Given request
Every line of the material below should be repeated exactly.
-- BEGIN Data block --
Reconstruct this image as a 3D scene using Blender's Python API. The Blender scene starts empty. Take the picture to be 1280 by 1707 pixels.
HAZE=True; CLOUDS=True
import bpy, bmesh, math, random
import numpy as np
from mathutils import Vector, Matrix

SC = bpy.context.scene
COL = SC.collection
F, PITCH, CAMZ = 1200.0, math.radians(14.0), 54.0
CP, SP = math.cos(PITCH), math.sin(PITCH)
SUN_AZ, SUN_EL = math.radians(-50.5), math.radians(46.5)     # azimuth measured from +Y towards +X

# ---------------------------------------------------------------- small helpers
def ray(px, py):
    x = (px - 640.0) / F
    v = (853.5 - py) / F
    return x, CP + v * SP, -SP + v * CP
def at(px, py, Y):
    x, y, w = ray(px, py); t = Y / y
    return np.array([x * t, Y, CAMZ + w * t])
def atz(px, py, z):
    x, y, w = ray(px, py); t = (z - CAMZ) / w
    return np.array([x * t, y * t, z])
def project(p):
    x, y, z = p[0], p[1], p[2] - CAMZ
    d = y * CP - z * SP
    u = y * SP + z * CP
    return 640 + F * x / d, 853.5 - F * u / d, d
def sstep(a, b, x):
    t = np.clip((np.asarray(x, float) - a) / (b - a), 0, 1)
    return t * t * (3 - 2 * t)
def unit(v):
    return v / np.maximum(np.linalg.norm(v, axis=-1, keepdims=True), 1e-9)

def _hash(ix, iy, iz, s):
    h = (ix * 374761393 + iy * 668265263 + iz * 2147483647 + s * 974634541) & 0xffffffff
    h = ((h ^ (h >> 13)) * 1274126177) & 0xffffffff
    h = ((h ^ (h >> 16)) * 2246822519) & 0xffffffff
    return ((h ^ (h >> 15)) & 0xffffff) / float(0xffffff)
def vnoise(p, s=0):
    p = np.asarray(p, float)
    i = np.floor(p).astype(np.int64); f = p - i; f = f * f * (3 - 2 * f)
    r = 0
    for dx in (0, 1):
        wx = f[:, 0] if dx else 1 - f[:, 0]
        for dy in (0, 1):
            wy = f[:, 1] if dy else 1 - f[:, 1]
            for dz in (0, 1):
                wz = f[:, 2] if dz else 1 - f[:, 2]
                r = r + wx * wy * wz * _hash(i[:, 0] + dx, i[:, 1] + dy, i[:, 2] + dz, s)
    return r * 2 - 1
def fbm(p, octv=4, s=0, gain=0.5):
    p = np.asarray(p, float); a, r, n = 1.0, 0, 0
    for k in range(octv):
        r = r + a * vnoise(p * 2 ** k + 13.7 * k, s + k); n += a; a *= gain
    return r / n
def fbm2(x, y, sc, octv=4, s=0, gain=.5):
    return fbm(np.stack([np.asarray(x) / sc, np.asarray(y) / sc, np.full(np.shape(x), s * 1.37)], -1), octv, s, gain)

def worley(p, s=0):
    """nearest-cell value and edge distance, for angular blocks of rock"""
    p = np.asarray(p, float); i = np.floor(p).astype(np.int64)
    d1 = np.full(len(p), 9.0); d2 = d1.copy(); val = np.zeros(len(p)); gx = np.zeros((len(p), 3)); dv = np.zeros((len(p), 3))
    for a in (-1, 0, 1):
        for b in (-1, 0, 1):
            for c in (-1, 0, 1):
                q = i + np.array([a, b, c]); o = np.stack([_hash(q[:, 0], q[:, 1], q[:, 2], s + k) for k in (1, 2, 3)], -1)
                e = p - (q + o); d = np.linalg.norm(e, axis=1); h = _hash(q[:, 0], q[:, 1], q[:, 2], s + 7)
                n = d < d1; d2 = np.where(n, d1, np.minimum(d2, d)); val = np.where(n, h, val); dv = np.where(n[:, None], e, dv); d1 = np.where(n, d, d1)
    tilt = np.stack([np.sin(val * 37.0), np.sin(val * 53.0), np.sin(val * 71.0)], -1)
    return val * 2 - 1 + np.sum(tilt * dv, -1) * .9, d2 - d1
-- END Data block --
Finished task
Reconstruct this image as a 3D scene using Blender's Python API. The Blender scene starts empty. Take the picture to be 1280 by 1707 pixels.
HAZE=True; CLOUDS=True
import bpy, bmesh, math, random
import numpy as np
from mathutils import Vector, Matrix

SC = bpy.context.scene
COL = SC.collection
F, PITCH, CAMZ = 1200.0, math.radians(14.0), 54.0
CP, SP = math.cos(PITCH), math.sin(PITCH)
SUN_AZ, SUN_EL = math.radians(-50.5), math.radians(46.5)     # azimuth measured from +Y towards +X

# ---------------------------------------------------------------- small helpers
def ray(px, py):
    x = (px - 640.0) / F
    v = (853.5 - py) / F
    return x, CP + v * SP, -SP + v * CP
def at(px, py, Y):
    x, y, w = ray(px, py); t = Y / y
    return np.array([x * t, Y, CAMZ + w * t])
def atz(px, py, z):
    x, y, w = ray(px, py); t = (z - CAMZ) / w
    return np.array([x * t, y * t, z])
def project(p):
    x, y, z = p[0], p[1], p[2] - CAMZ
    d = y * CP - z * SP
    u = y * SP + z * CP
    return 640 + F * x / d, 853.5 - F * u / d, d
def sstep(a, b, x):
    t = np.clip((np.asarray(x, float) - a) / (b - a), 0, 1)
    return t * t * (3 - 2 * t)
def unit(v):
    return v / np.maximum(np.linalg.norm(v, axis=-1, keepdims=True), 1e-9)

def _hash(ix, iy, iz, s):
    h = (ix * 374761393 + iy * 668265263 + iz * 2147483647 + s * 974634541) & 0xffffffff
    h = ((h ^ (h >> 13)) * 1274126177) & 0xffffffff
    h = ((h ^ (h >> 16)) * 2246822519) & 0xffffffff
    return ((h ^ (h >> 15)) & 0xffffff) / float(0xffffff)
def vnoise(p, s=0):
    p = np.asarray(p, float)
    i = np.floor(p).astype(np.int64); f = p - i; f = f * f * (3 - 2 * f)
    r = 0
    for dx in (0, 1):
        wx = f[:, 0] if dx else 1 - f[:, 0]
        for dy in (0, 1):
            wy = f[:, 1] if dy else 1 - f[:, 1]
            for dz in (0, 1):
                wz = f[:, 2] if dz else 1 - f[:, 2]
                r = r + wx * wy * wz * _hash(i[:, 0] + dx, i[:, 1] + dy, i[:, 2] + dz, s)
    return r * 2 - 1
def fbm(p, octv=4, s=0, gain=0.5):
    p = np.asarray(p, float); a, r, n = 1.0, 0, 0
    for k in range(octv):
        r = r + a * vnoise(p * 2 ** k + 13.7 * k, s + k); n += a; a *= gain
    return r / n
def fbm2(x, y, sc, octv=4, s=0, gain=.5):
    return fbm(np.stack([np.asarray(x) / sc, np.asarray(y) / sc, np.full(np.shape(x), s * 1.37)], -1), octv, s, gain)

def worley(p, s=0):
    """nearest-cell value and edge distance, for angular blocks of rock"""
    p = np.asarray(p, float); i = np.floor(p).astype(np.int64)
    d1 = np.full(len(p), 9.0); d2 = d1.copy(); val = np.zeros(len(p)); gx = np.zeros((len(p), 3)); dv = np.zeros((len(p), 3))
    for a in (-1, 0, 1):
        for b in (-1, 0, 1):
            for c in (-1, 0, 1):
                q = i + np.array([a, b, c]); o = np.stack([_hash(q[:, 0], q[:, 1], q[:, 2], s + k) for k in (1, 2, 3)], -1)
                e = p - (q + o); d = np.linalg.norm(e, axis=1); h = _hash(q[:, 0], q[:, 1], q[:, 2], s + 7)
                n = d < d1; d2 = np.where(n, d1, np.minimum(d2, d)); val = np.where(n, h, val); dv = np.where(n[:, None], e, dv); d1 = np.where(n, d, d1)
    tilt = np.stack([np.sin(val * 37.0), np.sin(val * 53.0), np.sin(val * 71.0)], -1)
    return val * 2 - 1 + np.sum(tilt * dv, -1) * .9, d2 - d1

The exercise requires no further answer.